Balenciaga’s Demna Talks Fame, Fearlessness, Fresh Talents, Fragrance – WWD
TRIESTE, Italy – Trieste is a city on the northeastern border of Italy, out of the fashion map for most part of the year, yet it holds a special place in Demna’s heart.
It was homecoming for Balenciaga’s creative director on Saturday as he arrived in town to be a part of the jury panel of the 2022 edition of the International Talent Support competition, known as ITS. In 2004 he was among the fashion talents applying for the contest and he scooped up the ITS Collection of the Year Award.
“I feel it was probably the first time in my life that I really, suddenly started to have confidence in myself, and felt some kind of recognition even though I was very young and had just started,” Demna told WWD ahead of the event.
“The most important thing for me in Trieste was this confidence that I started to learn, and that I felt today when I came here, I remembered that the other Demna that came before was very afraid of everything,” he said.
As his confidence and his platform grew bigger, so did his aim to engage in broader dissertations on cultural, social and political topics. They include representation and inclusivity, sustainability, communication tools and promotion. Pretending that fashion is only about clothing is “a very hypocritical and almost like outdated way of thinking,” he opined.
“Especially I would say the luxury fashion industry is a huge cultural platform, the following that brands have on their social media, the money that’s poured into events and shows and promotion, it’s almost like it has more impact than the movie industry, the music industry have,” he said. “Fashion has a huge body to be a platform for not only making clothes and making money and creating the dream, the lifestyle, it has an obligation… to be vocal.
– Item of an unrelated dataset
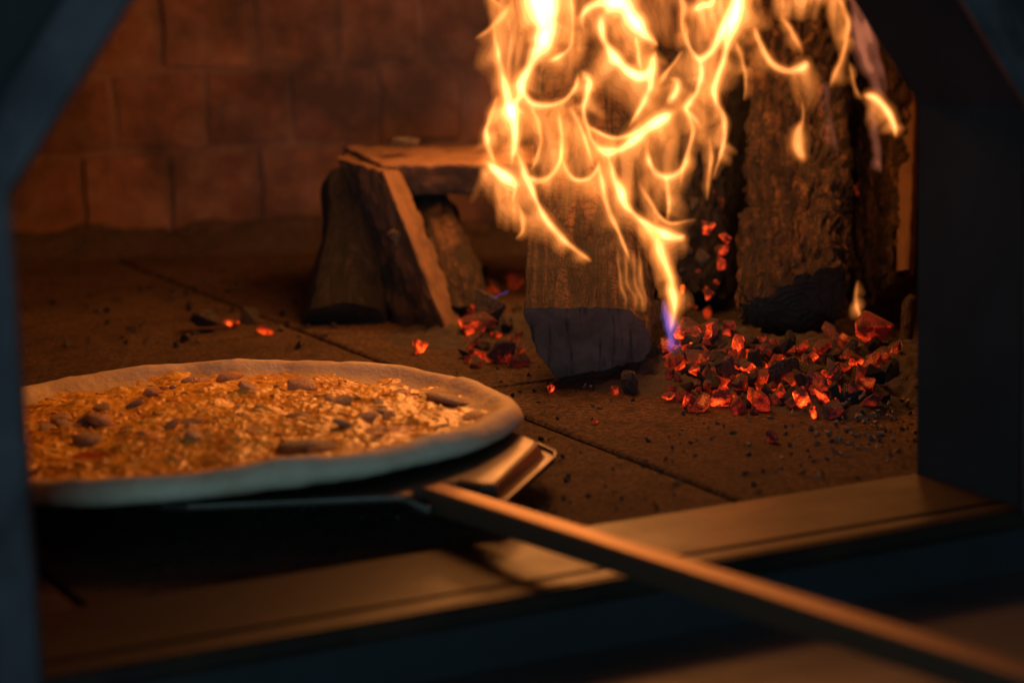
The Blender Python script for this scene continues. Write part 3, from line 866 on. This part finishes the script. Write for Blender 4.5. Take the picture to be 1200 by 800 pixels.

It’s a voice,” he added.
His seminal desire to also create desirable fashion has remained untouched, though, and he somewhat feels younger talents tend to trade it in favor of personal narrative, storytelling, or even fame.
“I think that somehow the romanticism in fashion was lost in these [younger] generations… Romanticism is [about] creating a vision and something different and not be like this or that because it works, but just be who you are, fighting for that persistently, proving that that’s what you believe in. It’s very hard to do it when you’re 20 years old and want to get a job,” he offered.
“I didn’t want to tell my story or be famous on Instagram, I couldn’t care less about those things. I just wanted to make a dress that a woman would want to have,” he said.
He admitted his aversion to fame hasn’t really changed, despite now being in a leading design position that exposes him to constant public scrutiny.
“I still feel very intimidated by that,” he conceded.
“I have a very difficult relation with it, I don’t like it. I do like the advantages it brings because I can work with many different people I couldn’t work with before, but I think it’s a dangerous thing in which you can lose yourself. The more fame you have, the more you have to make sure you stay connected to who you are and yourself, to be grounded and have life apart from this, not dependent on this fame or your job,” he said.
As an incubator of progressive fashion, Demna has a clear vision of the talents he’s charmed by and wants to be surrounded by in the Balenciaga studio, often recruited from those who have just graduated from fashion schools.
“I find it easier to work with creatives that are more free and not afraid. Obviously, they work with me, and they get to have kind of the ‘Demna fashion school’ approach, it’s important. So, their approach is very similar to the way I work, it’s very three dimensional, very cerebral… it’s more conceptual than it is decorative,” he said.
“Skills are something that I think designers learn. I’d rather have [designers with] no skills than skills that I have to change. For me the most important thing is part of the character I’d say, it’s fearlessness, when I see this quality in a creative, this is like 70 percent of the reason why I try to have them on my team because there are so few fearless creatives today that when I see that, I don’t care about the style, the vision, the skills, Illustrator, the stitching, it doesn’t matter… When they’re fearless and have talent they can go really far,” Demna added.
How far Demna can go is anyone’s guess.
Asked about exploring new product categories for Balenciaga, he said there are many he’s eager to embrace in due time.
“If somebody wonders how a Demna perfume would look like, it would definitely not smell how people would imagine,” he said, asked to respond to online commentators wondering how and when Balenciaga will dive into fragrances.